While 29% of White Americans are arrested after police-initiated interactions, 60% of Black Americans are arrested.

3. If Black Americans were arrested at the White rate, over 1.1 million fewer Black Americans would be arrested each year; they could fill all 29 NBA stadiums twice over.

If White Americans were arrested at the Black rate, over 5.7 million more White Americans would be arrested, equivalent to the population of Colorado.

4. As a result of police-initiated contact, Black Americans are nearly six times (5.7x) more likely to be incarcerated than White Americans.

5. Police are over twice as likely (2.2x) to threaten or used force on Black Americans than White Americans.

This includes the threat of use of force and actual use of force that includes grabbing, pushing, hitting, kicking, handcuffing, pepper spray, Taser-ing, or pointing of gun.

6. A Black American is threatened with or experiences use of force by police every 3 minutes.

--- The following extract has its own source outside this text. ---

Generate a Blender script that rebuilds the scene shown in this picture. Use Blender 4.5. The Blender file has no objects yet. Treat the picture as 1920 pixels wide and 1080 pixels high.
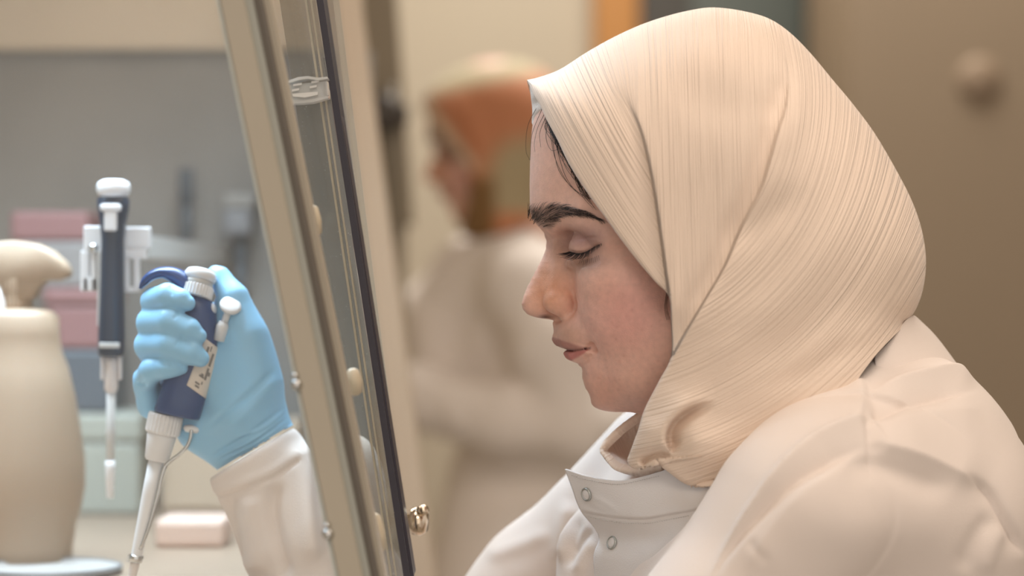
import bpy, math, random
import numpy as np
from mathutils import Vector, Matrix

random.seed(7)
rng = np.random.default_rng(7)
f32 = np.float32
# ------------------------------------------------------------------ units
S = 0.00032           # metres per picture unit in the plane of the sitter
DU = 1.45 / S         # camera distance in the same units
Z0 = 1.18             # height of the lens
C = bpy.context.scene.collection

# ------------------------------------------------------------------ camera, world, lights, exposure
sc = bpy.context.scene
cam_d = bpy.data.cameras.new('camera')
cam = bpy.data.objects.new('camera', cam_d)
C.objects.link(cam)
cam.location = (0, -1.45, Z0)
cam.rotation_euler = (math.pi / 2, 0, 0)
cam_d.sensor_width = 36.0
cam_d.lens = 36.0 * 1.45 / (1920 * S)
cam_d.clip_start = 0.05
cam_d.dof.use_dof = True
cam_d.dof.focus_distance = 1.42
cam_d.dof.aperture_fstop = 3.5
sc.camera = cam

w = bpy.data.worlds.new('world')
sc.world = w
w.use_nodes = True
w.node_tree.nodes['Background'].inputs[0].default_value = (1.0, 0.92, 0.85, 1)
w.node_tree.nodes['Background'].inputs[1].default_value = 1.08

sc.view_settings.view_transform = 'Standard'
sc.view_settings.look = 'None'
sc.view_settings.gamma = 1.0
sc.view_settings.use_curve_mapping = False
sc.view_settings.exposure = 0.0
sc.cycles.use_denoising = True
sc.cycles.max_bounces = 8
sc.cycles.transparent_max_bounces = 16


def area(name, loc, target, sx, sy, power, col, spread=math.pi):
    l = bpy.data.lights.new(name, 'AREA')
    l.shape = 'RECTANGLE'
    l.size, l.size_y = sx, sy
    l.energy = power
    l.color = col
    l.spread = spread
    o = bpy.data.objects.new(name, l)
    C.objects.link(o)
    o.location = loc
    o.rotation_euler = (Vector(target) - Vector(loc)).to_track_quat('-Z', 'Y').to_euler()
    return o


area('ceiling_lamp_light', (0.55, -0.35, 2.66), (0.55, -0.35, 0), 1.2, 0.6, 18, (1.0, 0.86, 0.74))
area('ceiling_lamp_light_far', (0.35, 2.3, 2.66), (0.35, 2.3, 0), 1.2, 0.6, 46, (1.0, 0.94, 0.86))
area('added_fill_light_near', (0.3, -2.5, 2.66), (0.3, -2.5, 0), 1.2, 0.6, 26, (1.0, 0.88, 0.76))  # unseen lamp added behind the camera to brighten the front faces
area('hood_lamp_light', (-0.34, 0.2, 1.66), (-0.37, 0.18, 0.9), 0.3, 0.6, 10.5, (0.66, 0.84, 1.0), math.radians(118))


# ------------------------------------------------------------------ materials
def lin(r, g=None, b=None):
    if g is None:
        r, g, b = r
    o = []
    for v in (r, g, b):
        v = v / 255.0
        o.append(v / 12.92 if v <= 0.04045 else ((v + 0.055) / 1.055) ** 2.4)
    return tuple(o)


def mat(name, rgb, rough=0.6, metal=0.0, bump=None, sheen=0.0, sss=0.0, spec=0.5, vary=0.0, vscale=30.0, coat=0.0):
    m = bpy.data.materials.new(name)
    m.use_nodes = True
    nt = m.node_tree
    b = nt.nodes['Principled BSDF']
    c = lin(rgb) + (1,)
    b.inputs['Base Color'].default_value = c
    b.inputs['Roughness'].default_value = rough
    b.inputs['Metallic'].default_value = metal
    b.inputs['Specular IOR Level'].default_value = spec
    if sheen:
        b.inputs['Sheen Weight'].default_value = sheen
    if coat:
        b.inputs['Coat Weight'].default_value = coat
        b.inputs['Coat Roughness'].default_value = 0.1
    if sss:
        b.inputs['Subsurface Weight'].default_value = sss
        b.inputs['Subsurface Radius'].default_value = (1.0, 0.35, 0.2)
        b.inputs['Subsurface Scale'].default_value = 0.004
    tc = nt.nodes.new('ShaderNodeTexCoord')
    n = nt.nodes.new('ShaderNodeTexNoise')
    n.inputs['Scale'].default_value = bump[0] if bump else vscale
    n.inputs['Detail'].default_value = 4
    nt.links.new(tc.outputs['Object'], n.inputs['Vector'])
    if bump:
        bp = nt.nodes.new('ShaderNodeBump')
        bp.inputs['Strength'].default_value = bump[1]
        bp.inputs['Distance'].default_value = 0.001
        nt.links.new(n.outputs[0], bp.inputs['Height'])
        nt.links.new(bp.outputs[0], b.inputs['Normal'])
    if vary:
        n2 = nt.nodes.new('ShaderNodeTexNoise')
        n2.inputs['Scale'].default_value = vscale
        n2.inputs['Detail'].default_value = 5
        nt.links.new(tc.outputs['Object'], n2.inputs['Vector'])
        mx = nt.nodes.new('ShaderNodeMix')
        mx.data_type = 'RGBA'
        mx.inputs[6].default_value = tuple(v * (1 - vary) for v in c[:3]) + (1,)
        mx.inputs[7].default_value = tuple(min(1, v * (1 + vary)) for v in c[:3]) + (1,)
        nt.links.new(n2.outputs[0], mx.inputs[0])
        nt.links.new(mx.outputs[2], b.inputs['Base Color'])
    return m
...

And 1 in 58 Black households is likely to have at least one person be threatened with or personally experience use of force in America each year.

7. Police are nearly three times more likely (2.6x) to fatally shoot a Black American than White American.

In 2018, 229 Black Americans were killed by the police; in other words, a Black American is killed by police every 38 hours.

While unambiguous in measuring unequal treatment of blacks and whites by police, this data does not answer why such racial disparities exist. Indeed, the lack of more comprehensive data makes it hard to answer why these disparities exist, and as such, what type of solutions and interventions would be more effective to redress them. Thus, common sense police reforms must first, as stated in the Equal Justice Initiative’s Police Reform platform, require better data collection and disclosure of all police engagements with the populations they are called to serve and protect.